On Marcus’ last birthday my Grandpa Cooper led the prayer before dinner.

Grandpa had many valuable skills, one was that he could say a good prayer. When he prayed with the family, you always kind of felt like you were in the express line, a better, quicker Grandpa and usconnection. He began as he always did, with thanks. He thanked God for giving Marcus unexpected good health and most of all, for all that Marcus brings to our lives and what he teaches us.

Grandpa Cooper was a hard-working, traditional, old-South man born in Bessemer, Alabama and he died last Sunday. Marcus was Grandpa’s “little buddy,” and always will be.

Marcus told me he would sit by Grandma Cooper and help her. Then, at every chance, he did. While the family made arrangements, Marcus chose the chair closest to her. And at the funeral, he scooted to the row ahead of Quinn and I, and sat right next to Grandma in the front row. Marcus doesn’t care about protocol, he cares about helping Grandma. He held and patted her hand during the service.

He also gave us all a little comic relief by inserting an “Aflac” duck call in at just the right moment.

I know my posts lately have been nothing if not whiny, I’m a bit “used up;” and this week the world is writing about compassion. #1000Speaks of compassion. All week I’ve been witnessing compassion yet wondering what to say. My friends and my husband have come forward to help me. (And also feeding me, “See grief-send food.” Midwestern motto.) I am grateful for everyone’s support and love.
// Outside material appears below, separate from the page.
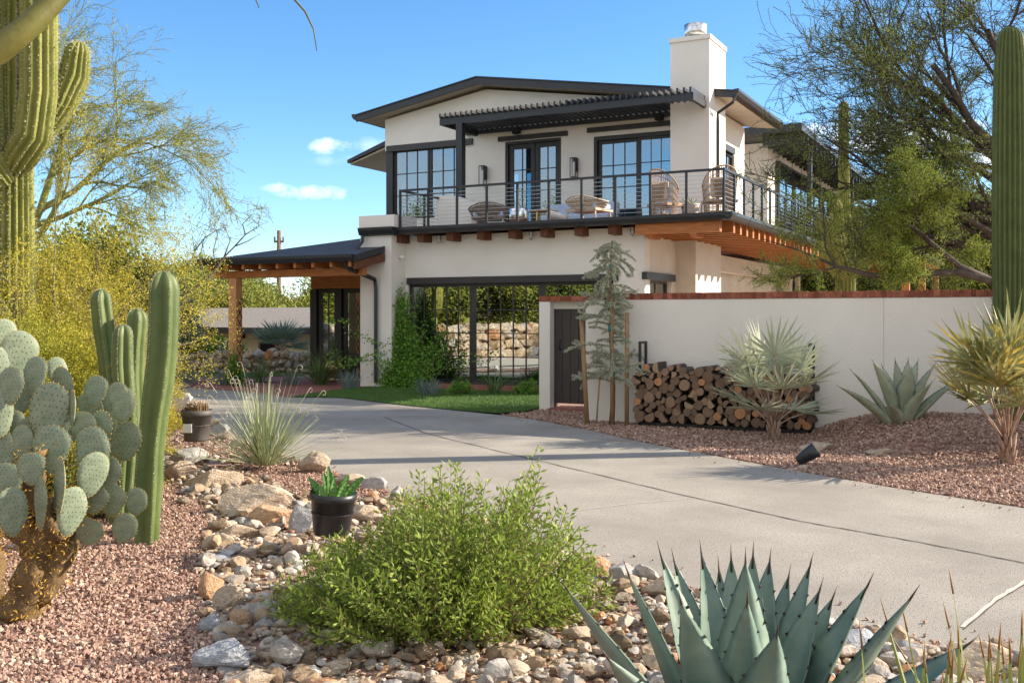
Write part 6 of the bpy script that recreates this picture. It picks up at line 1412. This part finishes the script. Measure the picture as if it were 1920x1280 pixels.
b = MB(); x, y = furn(1020, 20.5); t = empty('coffee_table', (x, y, zf), 0, 'round coffee table with gold legs on the balcony', 'table'); b.lathe((0, 0, 0), [(0, .36), (.30, .36), (.31, .38), (.30, .40), (0, .40)], 32); o = b.build('tabletop', M['wicker_light']); o.parent = t
for k in range(3): a = k*2.09+.3; b = MB(); b.bar((.24*math.cos(a), .24*math.sin(a), .36), (.27*math.cos(a), .27*math.sin(a), 0), .03); o = b.build('leg', M['gold']); o.parent = t
b = MB(); b.lathe((0, 0, 0), [(.26, .05), (.28, .05), (.28, .08), (.26, .08)], 32); o = b.build('foot_ring', M['gold']); o.parent = t
b = MB(); x, y = furn(1043, 19.6); S2 = rockV(IV2, 5, 0, .03); 
V = IV2.copy(); V = np.sign(V)*np.abs(V)**.7; V *= np.array([.26, .08, .2])*.9; b.bulk(V, IF2, smooth=True); o = b.build('pillow', M['cushion_white']); o.location = (x, y, zf+.13); o.rotation_euler = (R(60), .3, .2); tag(o, 'white throw pillow lying in front of the coffee table', 'pillow')
x, y = furn(1085, 22.0); t = empty('outdoor_sofa', (x, y, zf), 0, 'pale blue cushioned sofa behind the coffee table', 'sofa'); b = MB(); b.box(-.9, .9, -.35, .35, .2, .42); o = b.build('seat', M['cushion_blue'], bevel=.05); o.parent = t; b = MB(); b.box(-.9, .9, .2, .4, .421, .72); o = b.build('backrest', M['cushion_blue'], bevel=.05); o.parent = t
b = MB(); b.box(-.92, .92, -.37, .42, .12, .199); o = b.build('frame', M['wicker_light']); o.parent = t
x, y = furn(1294, 20.4); b = MB(); b.lathe((x, y, zf), [(0, 0), (.13, 0), (.17, .22), (.19, .33), (.2, .36), (.18, .36), (.16, .3), (0, .29)], 20); tag(b.build('planter', M['planter']), 'flared stone planter between the two tall woven armchairs', 'planter')
agave('small_agave', x, y, zf+.3, [(a*.7, .2+.3*(a % 4), .22, .05, .1) for a in range(16)], 'small agave growing in the flared stone planter', 'agave_grey', False, 11)
# flag folded behind the slider glass
b = MB(); n = 24; rows = 13; x0, x1 = xY(1168, YU+.5), xY(1262, YU+.5); z1, z0 = 4.95, 4.28
for r_ in range(rows):
    vs = []
    for k in range(n+1):
        u = k/n; x = x0+(x1-x0)*u; sag = .32*(1-u)**2; yy = YU+.24+.02*math.sin(u*14+.4)
        za = z1-(z1-z0)*r_/rows*(.55+.45*u)-sag; zb = z1-(z1-z0)*(r_+1)/rows*(.55+.45*u)-sag; vs += [(x, yy, zb), (x, yy, za)]
    b.add(vs, [(2*k, 2*k+2, 2*k+3, 2*k+1) for k in range(n)], 0, .5 if r_ % 2 == 0 else .1, True)
tag(b.build('flag', M['flag_cloth']), 'red and white striped flag hanging behind the sliding door glass', 'flag')

# ---- pale bare-branched shrub leaning toward the canopy
x, y = at(265, 13.0); t = empty('bare_shrub', (x, y, 0), 0, 'pale crooked branch with a few yellow leaves reaching in front of the canopy roof', 'shrub'); o0 = Vector((x, y, 0)); b = MB(); rg = random.Random(6)
W_ = lambda l: [wp(px, py, 13.0)-o0 for px, py in l]
b.tube(W_([(265,828),(272,700),(300,600),(345,552),(385,527),(405,505),(420,482),(440,462),(465,452),(490,437)]), [.035,.03,.026,.022,.018,.015,.012,.009,.006,.003], 7)
br = [[(405,505),(400,470),(408,440),(398,415)],[(420,482),(432,450),(420,425)],[(440,462),(460,440),(485,425),(487,402)],[(345,552),(350,510),(365,470),(360,440)],[(385,527),(375,480),(385,440)],[(300,600),(330,580),(370,575),(420,548)],[(365,470),(385,445),(410,430)],[(460,440),(455,420),(470,405)]]
P = []; D_ = []
for l in br:
    w_ = W_(l); b.tube(w_, [.010*(1-k/(len(w_)+.5)) for k in range(len(w_))], 5)
    for a, c in zip(w_[1:], w_[2:]+[w_[-1]+Vector((.1, 0, .1))]):
        for _ in range(26): P.append((a.lerp(c, rg.random())+Vector((rg.gauss(0, .03), rg.gauss(0, .03), rg.gauss(0, .03))))[:]); D_.append((rg.gauss(0, 1), rg.gauss(0, 1), rg.gauss(.3, 1)))
        for _ in range(4): e = a.lerp(c, rg.random()); b.tube([e, e+Vector((rg.gauss(0, .1), rg.gauss(0, .1), rg.gauss(.03, .1)))], .003, 3)
o = b.build('trunk', M['creosote_bark']); o.parent = t; c = MB(); leafbulk(c, P, D_, .03, .012, T=np.clip(nr.normal(.75, .15, len(P)), 0, 1)); o = c.build('foliage', M['creosote']); o.parent = t

# ---- fallen leaves under the bush, the palms and the cacti
P = []
for (px, D_, s_, n_) in ((822,5.1,.8,1500),(1450,12.9,.9,350),(1885,10.7,.8,350),(1385,3.3,.7,350),(150,6.8,1.3,700),(497,8.9,.5,250)):
    x, y = at(px, D_)
    for _ in range(n_):
        a = x+rg.gauss(0, s_*.6); c_ = y+rg.gauss(0, s_*.6); qx, qy = topx(a, c_)
        z_ = (hR(a, c_) if px > 1400 else hL(a, c_)) + (.03 if px in (822, 1385) else .012)
        if not pip(a, c_, P_drv): P.append((a, c_, z_+rg.uniform(0, .012)))
c = MB(); leafbulk(c, P, np.concatenate([nr.normal(size=(len(P), 2)), nr.normal(0, .15, (len(P), 1))], 1), .032, .011); tag(c.build('leaf_litter', M['litter']), 'dry brown leaf litter scattered under the shrubs and cacti', 'leaf litter', kind='stuff')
And my Marcus, he has helped me most of all. He holds my hand, he keeps me centered, he tells me his stories, he articulates feelings for me in the most direct way and helps me to put my arms around them. I’ve been wanting to write about how much he has helped me, but right now it’s too close and too strong. So, you’ll just have to trust me. Oh, and come back later. When I’m less whiny.